start Available data

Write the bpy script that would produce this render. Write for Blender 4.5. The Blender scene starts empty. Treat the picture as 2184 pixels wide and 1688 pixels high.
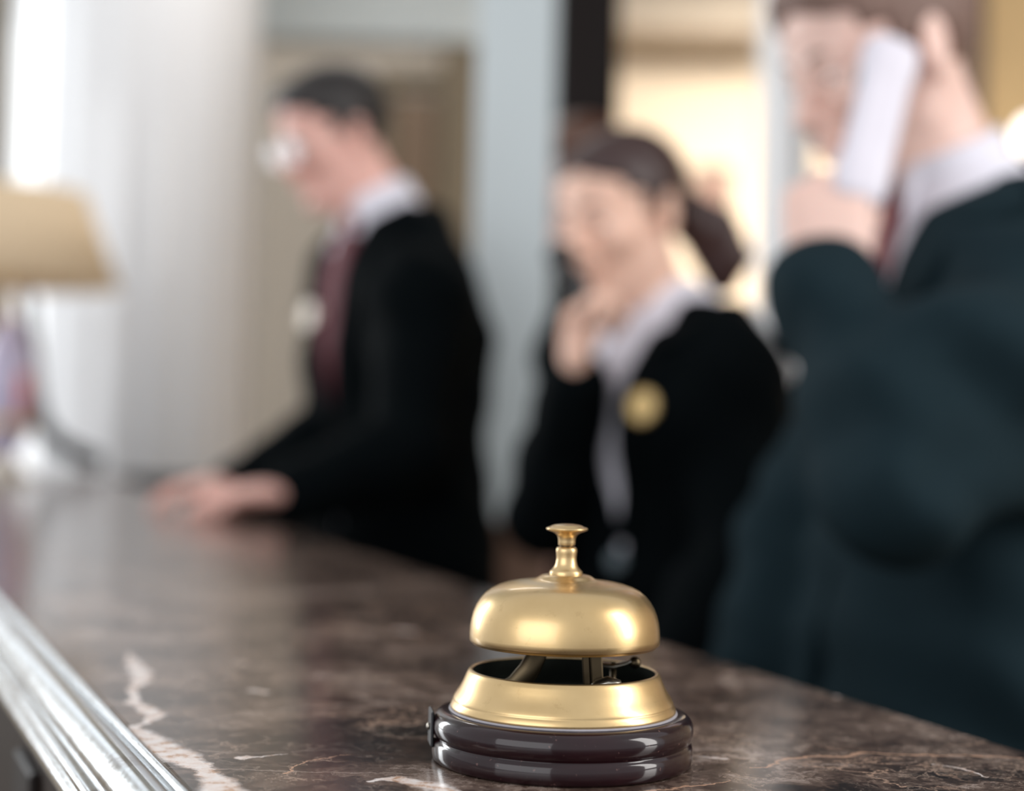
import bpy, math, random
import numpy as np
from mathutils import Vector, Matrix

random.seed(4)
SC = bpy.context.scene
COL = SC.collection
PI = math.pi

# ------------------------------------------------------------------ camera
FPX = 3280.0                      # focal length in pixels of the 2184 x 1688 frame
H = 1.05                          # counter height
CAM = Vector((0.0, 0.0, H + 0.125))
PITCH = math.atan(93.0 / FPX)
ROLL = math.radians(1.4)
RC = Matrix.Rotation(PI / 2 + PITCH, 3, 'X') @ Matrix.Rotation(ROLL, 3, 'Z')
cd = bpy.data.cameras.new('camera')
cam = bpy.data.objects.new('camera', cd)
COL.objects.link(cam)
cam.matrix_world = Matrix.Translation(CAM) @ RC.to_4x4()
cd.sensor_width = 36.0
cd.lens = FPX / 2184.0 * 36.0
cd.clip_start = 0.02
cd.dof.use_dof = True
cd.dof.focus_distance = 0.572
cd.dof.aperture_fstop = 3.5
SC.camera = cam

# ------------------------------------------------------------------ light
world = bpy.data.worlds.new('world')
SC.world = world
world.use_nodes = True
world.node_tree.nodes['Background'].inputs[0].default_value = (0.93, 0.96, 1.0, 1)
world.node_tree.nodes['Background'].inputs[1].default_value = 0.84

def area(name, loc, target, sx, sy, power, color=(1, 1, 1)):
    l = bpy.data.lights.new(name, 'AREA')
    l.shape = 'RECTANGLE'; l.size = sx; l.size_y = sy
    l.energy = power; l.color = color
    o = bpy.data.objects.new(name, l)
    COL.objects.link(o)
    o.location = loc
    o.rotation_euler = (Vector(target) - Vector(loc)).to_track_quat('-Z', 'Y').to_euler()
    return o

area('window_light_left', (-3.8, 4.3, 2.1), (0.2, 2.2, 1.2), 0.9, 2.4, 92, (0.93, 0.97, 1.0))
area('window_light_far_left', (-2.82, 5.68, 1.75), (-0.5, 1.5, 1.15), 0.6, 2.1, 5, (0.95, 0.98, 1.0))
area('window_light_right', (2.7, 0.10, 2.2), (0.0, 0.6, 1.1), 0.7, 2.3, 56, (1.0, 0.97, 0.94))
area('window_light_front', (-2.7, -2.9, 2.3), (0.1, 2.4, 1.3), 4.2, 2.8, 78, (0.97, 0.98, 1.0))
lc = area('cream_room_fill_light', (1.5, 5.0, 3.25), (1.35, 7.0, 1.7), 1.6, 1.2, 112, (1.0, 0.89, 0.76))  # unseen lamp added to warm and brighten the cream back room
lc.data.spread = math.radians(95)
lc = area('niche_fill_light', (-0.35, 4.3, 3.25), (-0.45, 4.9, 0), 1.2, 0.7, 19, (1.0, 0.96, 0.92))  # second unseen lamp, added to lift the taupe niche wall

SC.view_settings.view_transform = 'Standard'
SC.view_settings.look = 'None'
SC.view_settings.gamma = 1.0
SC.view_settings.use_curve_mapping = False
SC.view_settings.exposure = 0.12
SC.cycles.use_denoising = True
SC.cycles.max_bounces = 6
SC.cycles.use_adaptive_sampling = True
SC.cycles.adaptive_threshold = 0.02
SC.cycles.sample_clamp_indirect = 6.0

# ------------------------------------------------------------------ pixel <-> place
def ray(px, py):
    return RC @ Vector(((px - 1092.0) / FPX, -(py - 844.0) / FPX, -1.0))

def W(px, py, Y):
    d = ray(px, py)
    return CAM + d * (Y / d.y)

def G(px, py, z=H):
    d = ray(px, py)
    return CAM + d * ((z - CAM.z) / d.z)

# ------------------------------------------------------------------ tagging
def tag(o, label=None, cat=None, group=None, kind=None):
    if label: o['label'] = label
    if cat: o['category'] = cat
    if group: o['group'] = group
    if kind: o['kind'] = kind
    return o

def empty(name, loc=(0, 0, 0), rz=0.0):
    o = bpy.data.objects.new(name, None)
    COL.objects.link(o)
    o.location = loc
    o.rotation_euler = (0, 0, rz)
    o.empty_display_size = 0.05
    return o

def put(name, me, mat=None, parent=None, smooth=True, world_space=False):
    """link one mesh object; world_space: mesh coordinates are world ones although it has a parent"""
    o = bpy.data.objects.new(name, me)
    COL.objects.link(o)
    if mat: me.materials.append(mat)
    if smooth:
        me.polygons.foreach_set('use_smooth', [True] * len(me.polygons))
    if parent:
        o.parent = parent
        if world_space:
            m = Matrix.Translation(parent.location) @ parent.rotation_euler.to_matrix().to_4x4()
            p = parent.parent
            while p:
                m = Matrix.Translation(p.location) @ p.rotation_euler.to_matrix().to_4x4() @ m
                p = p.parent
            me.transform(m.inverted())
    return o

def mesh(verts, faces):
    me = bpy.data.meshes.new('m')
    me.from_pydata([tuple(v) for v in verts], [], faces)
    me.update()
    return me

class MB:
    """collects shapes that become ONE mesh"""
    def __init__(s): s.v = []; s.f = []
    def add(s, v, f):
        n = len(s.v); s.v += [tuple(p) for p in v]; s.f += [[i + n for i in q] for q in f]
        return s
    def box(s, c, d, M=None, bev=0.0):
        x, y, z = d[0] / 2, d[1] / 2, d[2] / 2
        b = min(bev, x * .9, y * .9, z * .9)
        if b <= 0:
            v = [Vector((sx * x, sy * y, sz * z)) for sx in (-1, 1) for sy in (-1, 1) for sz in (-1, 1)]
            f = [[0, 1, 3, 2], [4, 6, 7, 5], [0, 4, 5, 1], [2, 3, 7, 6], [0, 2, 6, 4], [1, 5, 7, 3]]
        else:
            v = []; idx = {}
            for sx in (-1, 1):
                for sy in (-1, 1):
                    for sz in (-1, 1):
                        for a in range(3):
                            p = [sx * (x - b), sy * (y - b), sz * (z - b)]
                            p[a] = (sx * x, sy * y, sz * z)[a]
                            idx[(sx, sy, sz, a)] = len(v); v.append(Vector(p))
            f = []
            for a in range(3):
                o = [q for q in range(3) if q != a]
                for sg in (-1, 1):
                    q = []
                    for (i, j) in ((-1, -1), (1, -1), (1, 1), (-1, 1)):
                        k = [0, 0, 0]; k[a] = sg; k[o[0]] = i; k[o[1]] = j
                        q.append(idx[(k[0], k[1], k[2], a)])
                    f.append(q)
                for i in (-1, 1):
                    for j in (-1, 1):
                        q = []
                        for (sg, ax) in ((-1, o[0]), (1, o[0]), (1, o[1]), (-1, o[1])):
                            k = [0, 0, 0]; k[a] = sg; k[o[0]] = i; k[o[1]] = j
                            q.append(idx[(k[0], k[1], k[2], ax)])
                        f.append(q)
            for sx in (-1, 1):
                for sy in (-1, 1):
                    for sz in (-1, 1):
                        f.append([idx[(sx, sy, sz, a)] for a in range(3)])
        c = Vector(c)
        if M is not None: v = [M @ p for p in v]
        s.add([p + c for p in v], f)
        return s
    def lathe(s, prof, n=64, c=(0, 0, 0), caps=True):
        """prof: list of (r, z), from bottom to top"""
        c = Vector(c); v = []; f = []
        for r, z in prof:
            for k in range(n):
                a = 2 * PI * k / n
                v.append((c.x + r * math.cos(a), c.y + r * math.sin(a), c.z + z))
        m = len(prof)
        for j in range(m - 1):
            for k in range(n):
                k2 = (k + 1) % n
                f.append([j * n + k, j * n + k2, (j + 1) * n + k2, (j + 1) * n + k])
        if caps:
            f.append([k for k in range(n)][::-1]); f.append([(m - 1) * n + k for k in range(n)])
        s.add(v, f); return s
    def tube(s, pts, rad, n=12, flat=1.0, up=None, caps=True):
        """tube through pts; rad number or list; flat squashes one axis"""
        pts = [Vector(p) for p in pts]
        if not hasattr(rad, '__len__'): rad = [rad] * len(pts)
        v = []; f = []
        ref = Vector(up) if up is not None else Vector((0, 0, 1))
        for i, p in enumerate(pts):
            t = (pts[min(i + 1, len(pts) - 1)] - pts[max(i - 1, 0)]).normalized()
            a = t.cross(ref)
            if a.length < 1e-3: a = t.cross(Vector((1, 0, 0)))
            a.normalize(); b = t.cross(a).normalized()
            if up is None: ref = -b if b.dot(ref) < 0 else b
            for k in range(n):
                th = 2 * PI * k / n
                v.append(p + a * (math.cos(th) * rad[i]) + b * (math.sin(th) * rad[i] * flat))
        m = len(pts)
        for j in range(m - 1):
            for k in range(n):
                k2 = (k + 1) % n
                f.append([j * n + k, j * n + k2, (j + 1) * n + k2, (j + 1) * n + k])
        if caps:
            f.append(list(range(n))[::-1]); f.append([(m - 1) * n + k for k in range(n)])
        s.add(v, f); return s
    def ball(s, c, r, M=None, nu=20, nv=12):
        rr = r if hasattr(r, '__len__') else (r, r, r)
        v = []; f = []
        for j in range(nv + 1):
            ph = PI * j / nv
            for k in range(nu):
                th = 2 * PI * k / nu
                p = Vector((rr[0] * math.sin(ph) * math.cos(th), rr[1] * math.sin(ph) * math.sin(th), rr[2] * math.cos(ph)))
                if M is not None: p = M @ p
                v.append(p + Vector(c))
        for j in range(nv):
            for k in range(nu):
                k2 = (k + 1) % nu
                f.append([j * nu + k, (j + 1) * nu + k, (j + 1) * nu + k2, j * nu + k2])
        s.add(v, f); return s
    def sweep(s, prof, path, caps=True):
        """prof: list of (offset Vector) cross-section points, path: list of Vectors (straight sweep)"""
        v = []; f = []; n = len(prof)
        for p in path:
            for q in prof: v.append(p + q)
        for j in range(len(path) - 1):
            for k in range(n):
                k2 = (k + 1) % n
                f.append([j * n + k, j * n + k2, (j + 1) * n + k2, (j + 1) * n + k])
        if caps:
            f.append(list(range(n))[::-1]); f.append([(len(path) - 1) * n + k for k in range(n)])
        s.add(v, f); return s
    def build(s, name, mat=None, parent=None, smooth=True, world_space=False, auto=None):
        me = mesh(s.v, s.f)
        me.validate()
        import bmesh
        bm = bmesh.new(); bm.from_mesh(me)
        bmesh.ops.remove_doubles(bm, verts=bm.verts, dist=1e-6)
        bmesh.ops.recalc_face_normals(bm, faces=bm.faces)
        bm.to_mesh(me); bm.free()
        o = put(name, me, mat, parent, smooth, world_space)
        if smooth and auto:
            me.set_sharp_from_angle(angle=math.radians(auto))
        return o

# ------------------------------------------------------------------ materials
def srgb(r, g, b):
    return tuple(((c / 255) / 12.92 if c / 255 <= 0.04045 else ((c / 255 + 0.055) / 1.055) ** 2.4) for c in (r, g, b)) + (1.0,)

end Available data
start Available data

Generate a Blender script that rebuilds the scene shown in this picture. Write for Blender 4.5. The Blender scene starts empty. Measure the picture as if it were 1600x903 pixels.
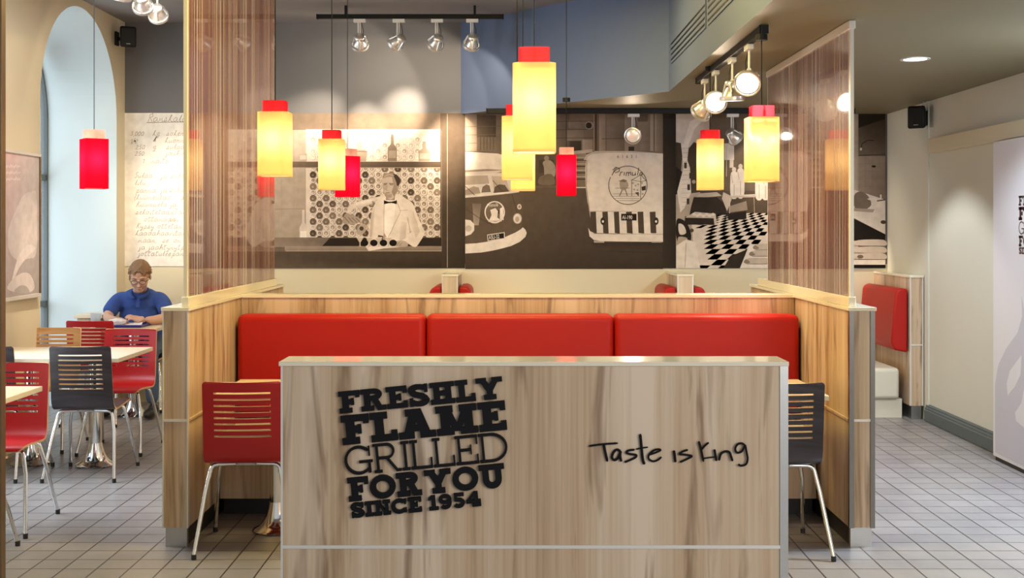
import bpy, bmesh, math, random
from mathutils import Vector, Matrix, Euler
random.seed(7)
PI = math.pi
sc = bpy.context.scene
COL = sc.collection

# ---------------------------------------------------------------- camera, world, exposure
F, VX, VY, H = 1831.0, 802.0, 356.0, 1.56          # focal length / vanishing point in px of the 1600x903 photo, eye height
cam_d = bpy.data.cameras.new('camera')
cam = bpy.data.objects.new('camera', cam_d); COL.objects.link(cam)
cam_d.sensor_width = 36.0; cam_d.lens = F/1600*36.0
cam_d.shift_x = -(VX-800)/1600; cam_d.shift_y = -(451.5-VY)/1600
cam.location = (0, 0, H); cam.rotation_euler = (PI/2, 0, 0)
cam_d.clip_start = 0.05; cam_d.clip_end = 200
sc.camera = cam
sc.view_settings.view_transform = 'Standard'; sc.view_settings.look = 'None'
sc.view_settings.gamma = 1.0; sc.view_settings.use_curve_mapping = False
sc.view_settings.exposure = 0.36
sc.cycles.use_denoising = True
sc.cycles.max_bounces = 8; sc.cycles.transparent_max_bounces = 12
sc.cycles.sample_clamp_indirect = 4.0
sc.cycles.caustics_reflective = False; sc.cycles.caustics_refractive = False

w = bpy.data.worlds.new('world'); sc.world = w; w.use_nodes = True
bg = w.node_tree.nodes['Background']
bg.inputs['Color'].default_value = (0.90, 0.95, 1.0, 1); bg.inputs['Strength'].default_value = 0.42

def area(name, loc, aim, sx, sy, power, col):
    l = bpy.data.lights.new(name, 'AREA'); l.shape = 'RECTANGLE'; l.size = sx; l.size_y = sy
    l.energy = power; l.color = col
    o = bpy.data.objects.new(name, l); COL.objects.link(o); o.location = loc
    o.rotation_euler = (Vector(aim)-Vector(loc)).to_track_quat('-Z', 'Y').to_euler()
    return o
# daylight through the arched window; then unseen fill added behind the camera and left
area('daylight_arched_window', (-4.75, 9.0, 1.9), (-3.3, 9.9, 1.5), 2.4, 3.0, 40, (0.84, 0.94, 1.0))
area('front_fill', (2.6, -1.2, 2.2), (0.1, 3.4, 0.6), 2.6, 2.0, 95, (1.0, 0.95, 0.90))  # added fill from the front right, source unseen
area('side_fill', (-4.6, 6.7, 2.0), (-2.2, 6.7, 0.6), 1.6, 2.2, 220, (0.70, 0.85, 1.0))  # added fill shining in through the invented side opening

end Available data

Your instructions:
From the records above, quote word for word only the lines beginning at the line that has "Generate a Blender" and stopping after the line that has "bg.inputs['Color'].default_value = (0.90, 0.95, 1.0, 1);". Omit the pictures.

Solution for this exercise:
Generate a Blender script that rebuilds the scene shown in this picture. Write for Blender 4.5. The Blender scene starts empty. Measure the picture as if it were 1600x903 pixels.
import bpy, bmesh, math, random
from mathutils import Vector, Matrix, Euler
random.seed(7)
PI = math.pi
sc = bpy.context.scene
COL = sc.collection

# ---------------------------------------------------------------- camera, world, exposure
F, VX, VY, H = 1831.0, 802.0, 356.0, 1.56          # focal length / vanishing point in px of the 1600x903 photo, eye height
cam_d = bpy.data.cameras.new('camera')
cam = bpy.data.objects.new('camera', cam_d); COL.objects.link(cam)
cam_d.sensor_width = 36.0; cam_d.lens = F/1600*36.0
cam_d.shift_x = -(VX-800)/1600; cam_d.shift_y = -(451.5-VY)/1600
cam.location = (0, 0, H); cam.rotation_euler = (PI/2, 0, 0)
cam_d.clip_start = 0.05; cam_d.clip_end = 200
sc.camera = cam
sc.view_settings.view_transform = 'Standard'; sc.view_settings.look = 'None'
sc.view_settings.gamma = 1.0; sc.view_settings.use_curve_mapping = False
sc.view_settings.exposure = 0.36
sc.cycles.use_denoising = True
sc.cycles.max_bounces = 8; sc.cycles.transparent_max_bounces = 12
sc.cycles.sample_clamp_indirect = 4.0
sc.cycles.caustics_reflective = False; sc.cycles.caustics_refractive = False

w = bpy.data.worlds.new('world'); sc.world = w; w.use_nodes = True
bg = w.node_tree.nodes['Background']
bg.inputs['Color'].default_value = (0.90, 0.95, 1.0, 1); bg.inputs['Strength'].default_value = 0.42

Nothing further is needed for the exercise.